On a 90-mile stretch of interstate, in 2WD (see below), we got almost 27 computer-indicated miles per gallon, which is not only two MPG better than Nissan’s claimed average, but also commendable for a boxy, two-plus-ton non-diesel. In town, the Pathfinder’s efficiency dropped to just below 23—which is still three MPG better than projected.

Nissan is about to roll out a hybrid Pathfinder that should do even better, but one reason for these good numbers is the gear-less, continuously variable Xtronic transmission. I usually deride CVTs as lawn-tractor equipment, but this one delivers both the low highway RPM and the good overall response of a modern 8-speed automatic transmission.

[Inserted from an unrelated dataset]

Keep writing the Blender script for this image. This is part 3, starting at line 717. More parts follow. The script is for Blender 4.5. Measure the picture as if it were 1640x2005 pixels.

The CVT is part of an All-Mode 4x4i drivetrain that may be unique in this vehicle class. With a rotary dial, the driver can select two-wheel drive, 50/50 four-wheel drive, or an automatic mode that sends power to whatever wheels can use it. As in 4X4s of yesteryear, 2WD disconnects one axle—the back one, in this case—to improve fuel economy by reducing friction. And, just as in the old days, we have to stop to lock in 4WD.

Back then, I used to get into trouble by waiting too long to call up 4WD; with a Pathfinder, I could just twirl the dial to “Auto,” which will come to the rescue when needed, at the price of a few extra ounces of gas.

Choice—ain’t it wonderful? Nissan may be launching a trend here; let’s see if other crossover wagons decide to let the driver go 2WD-only.

Mechano-wizardry aside, there are other reasons to like the new Pathfinder. Slide into one for the first time and the word “plush” comes to mind. The cabin was swathed in creamy leather, satiny chrome and expensive-looking plastics, and clearly Nissan has added plenty of sound insulation. The controls—for heating and cooling, navigation, the Bose stereo, trip computer and phone—are logically positioned, and labeled and sized properly even for us seniors. The graphics on the two digital screens are Apple-good. This was a $37,000 Pathfinder SL with almost $3,000 worth of extras on top, and it looked and felt more like an Infiniti than a Nissan.

The driver’s seat is near-perfect; the density, shape and angles of the cushions, and the placement of the lumbar support and the headrest are spot-on, at least for me. The second-row seats aren’t quite as comfortable, but they’re roomy and heated, too. This is a 7-seater, so there are two chairs in a third row as well. They’re relatively easy to get into because the middle seats slide way forward to make room. The only complaint might be that the second and third rows do not fold completely flat to make a level load floor.

Pathfinder prices start below $30,000 and climb well into the 40s for the Platinum Premium edition. However, all Pathfinders share the same 260-horsepower V-6 and the CVT/All-Mode drivetrain, so it comes down to how many toys you’re willing to pay for.

If the new Pathfinder isn’t wondrously light on its feet, it’s no ponderous barge, either. And if it isn’t a pur sang driver’s vehicle, it surely is a passenger’s delight. Your family will love you for this.